Produce an exact transcription of the listing below, omitting the pictures.

• • • •

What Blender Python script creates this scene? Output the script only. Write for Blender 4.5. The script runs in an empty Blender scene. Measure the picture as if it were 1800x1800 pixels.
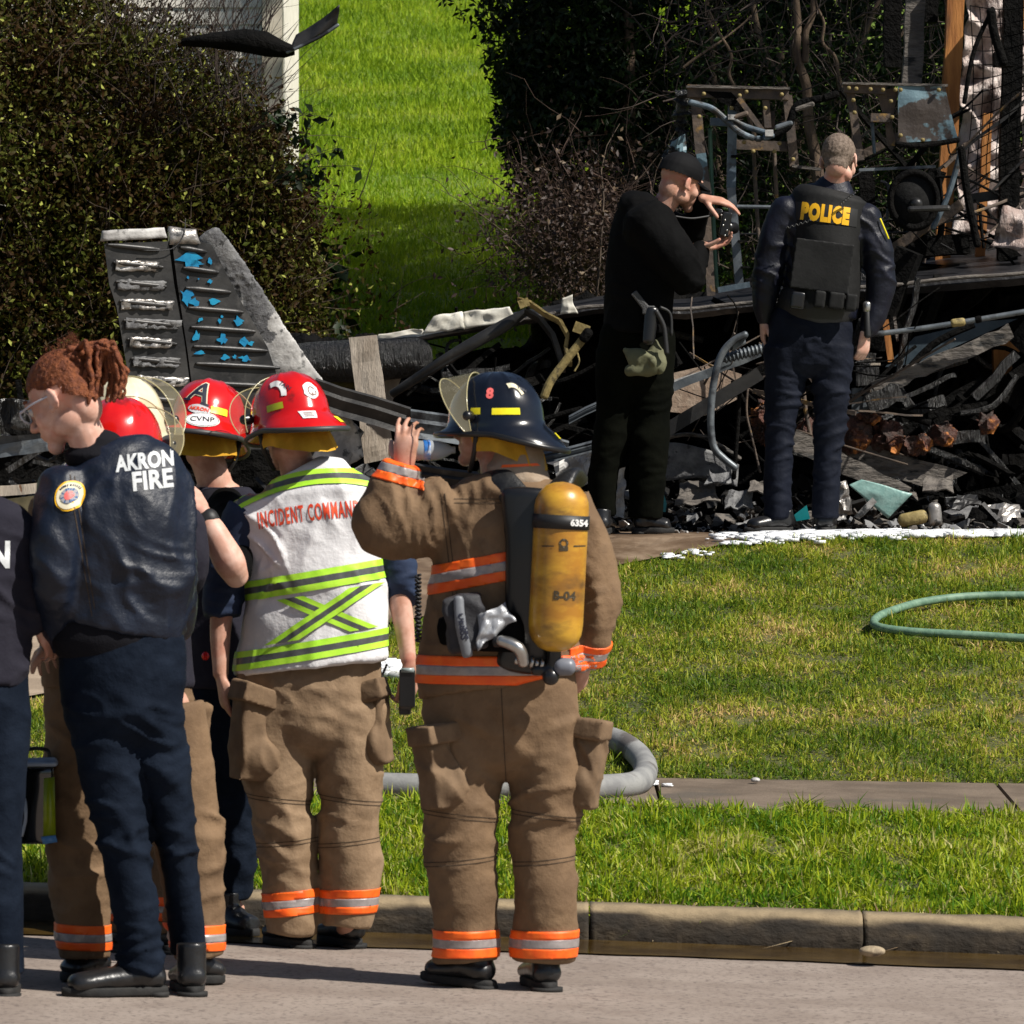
import bpy, bmesh, math, random
import numpy as np
from mathutils import Vector, Matrix
from mathutils.bvhtree import BVHTree
R = math.radians
random.seed(4)
SC = bpy.context.scene
COL = SC.collection
# ------------------------------------------------------------------ camera, sky, sun, exposure
F = 10200.0; CAMZ = 1.7; HORY = 759.0          # focal length and horizon in pixels of the 1800 px frame
cd = bpy.data.cameras.new('camera'); cam = bpy.data.objects.new('camera', cd); COL.objects.link(cam)
cd.sensor_width = 36; cd.lens = F / 1800 * 36
cam.location = (0, 0, CAMZ); cam.rotation_euler = (R(90), 0, 0)
cd.shift_y = -(900 - HORY) / 1800
cd.clip_start = 0.5; cd.clip_end = 1000
cd.dof.use_dof = True; cd.dof.focus_distance = 25; cd.dof.aperture_fstop = 16
SC.camera = cam
SUN_EL, SUN_AZ = R(48), R(28)                    # azimuth: from camera right (+X) round towards the camera (-Y)
sv = Vector((math.cos(SUN_EL) * math.cos(SUN_AZ), -math.cos(SUN_EL) * math.sin(SUN_AZ), math.sin(SUN_EL)))
w = bpy.data.worlds.new('World'); SC.world = w; w.use_nodes = True
nt = w.node_tree; bg = nt.nodes['Background']; sky = nt.nodes.new('ShaderNodeTexSky')
sky.sky_type = 'NISHITA'; sky.sun_disc = False; sky.sun_elevation = SUN_EL
sky.sun_rotation = math.atan2(sv.x, sv.y)
nt.links.new(sky.outputs[0], bg.inputs[0]); bg.inputs[1].default_value = 0.05
sl = bpy.data.lights.new('sun', 'SUN'); sl.energy = 5.0; sl.angle = R(0.5); sl.color = (1.0, 0.95, 0.87)
so = bpy.data.objects.new('sun', sl); COL.objects.link(so); so.location = sv * 60
so.rotation_euler = (-sv).to_track_quat('-Z', 'Y').to_euler()
SC.view_settings.view_transform = 'Standard'; SC.view_settings.look = 'None'
SC.view_settings.exposure = 0.33; SC.view_settings.gamma = 1; SC.view_settings.use_curve_mapping = False
SC.cycles.max_bounces = 6; SC.cycles.diffuse_bounces = 1; SC.cycles.transparent_max_bounces = 12

def W(px, py, d):
    """the world point seen at pixel (px, py) of the 1800 px frame, d metres away"""
    return Vector(((px - 900) / F * d, d, CAMZ - (py - HORY) / F * d))
def V(*a): return Vector(a)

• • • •

**EXERCISE RESPONSE**
What Blender Python script creates this scene? Output the script only. Write for Blender 4.5. The script runs in an empty Blender scene. Measure the picture as if it were 1800x1800 pixels.
import bpy, bmesh, math, random
import numpy as np
from mathutils import Vector, Matrix
from mathutils.bvhtree import BVHTree
R = math.radians
random.seed(4)
SC = bpy.context.scene
COL = SC.collection
# ------------------------------------------------------------------ camera, sky, sun, exposure
F = 10200.0; CAMZ = 1.7; HORY = 759.0          # focal length and horizon in pixels of the 1800 px frame
cd = bpy.data.cameras.new('camera'); cam = bpy.data.objects.new('camera', cd); COL.objects.link(cam)
cd.sensor_width = 36; cd.lens = F / 1800 * 36
cam.location = (0, 0, CAMZ); cam.rotation_euler = (R(90), 0, 0)
cd.shift_y = -(900 - HORY) / 1800
cd.clip_start = 0.5; cd.clip_end = 1000
cd.dof.use_dof = True; cd.dof.focus_distance = 25; cd.dof.aperture_fstop = 16
SC.camera = cam
SUN_EL, SUN_AZ = R(48), R(28)                    # azimuth: from camera right (+X) round towards the camera (-Y)
sv = Vector((math.cos(SUN_EL) * math.cos(SUN_AZ), -math.cos(SUN_EL) * math.sin(SUN_AZ), math.sin(SUN_EL)))
w = bpy.data.worlds.new('World'); SC.world = w; w.use_nodes = True
nt = w.node_tree; bg = nt.nodes['Background']; sky = nt.nodes.new('ShaderNodeTexSky')
sky.sky_type = 'NISHITA'; sky.sun_disc = False; sky.sun_elevation = SUN_EL
sky.sun_rotation = math.atan2(sv.x, sv.y)
nt.links.new(sky.outputs[0], bg.inputs[0]); bg.inputs[1].default_value = 0.05
sl = bpy.data.lights.new('sun', 'SUN'); sl.energy = 5.0; sl.angle = R(0.5); sl.color = (1.0, 0.95, 0.87)
so = bpy.data.objects.new('sun', sl); COL.objects.link(so); so.location = sv * 60
so.rotation_euler = (-sv).to_track_quat('-Z', 'Y').to_euler()
SC.view_settings.view_transform = 'Standard'; SC.view_settings.look = 'None'
SC.view_settings.exposure = 0.33; SC.view_settings.gamma = 1; SC.view_settings.use_curve_mapping = False
SC.cycles.max_bounces = 6; SC.cycles.diffuse_bounces = 1; SC.cycles.transparent_max_bounces = 12

def W(px, py, d):
    """the world point seen at pixel (px, py) of the 1800 px frame, d metres away"""
    return Vector(((px - 900) / F * d, d, CAMZ - (py - HORY) / F * d))
def V(*a): return Vector(a)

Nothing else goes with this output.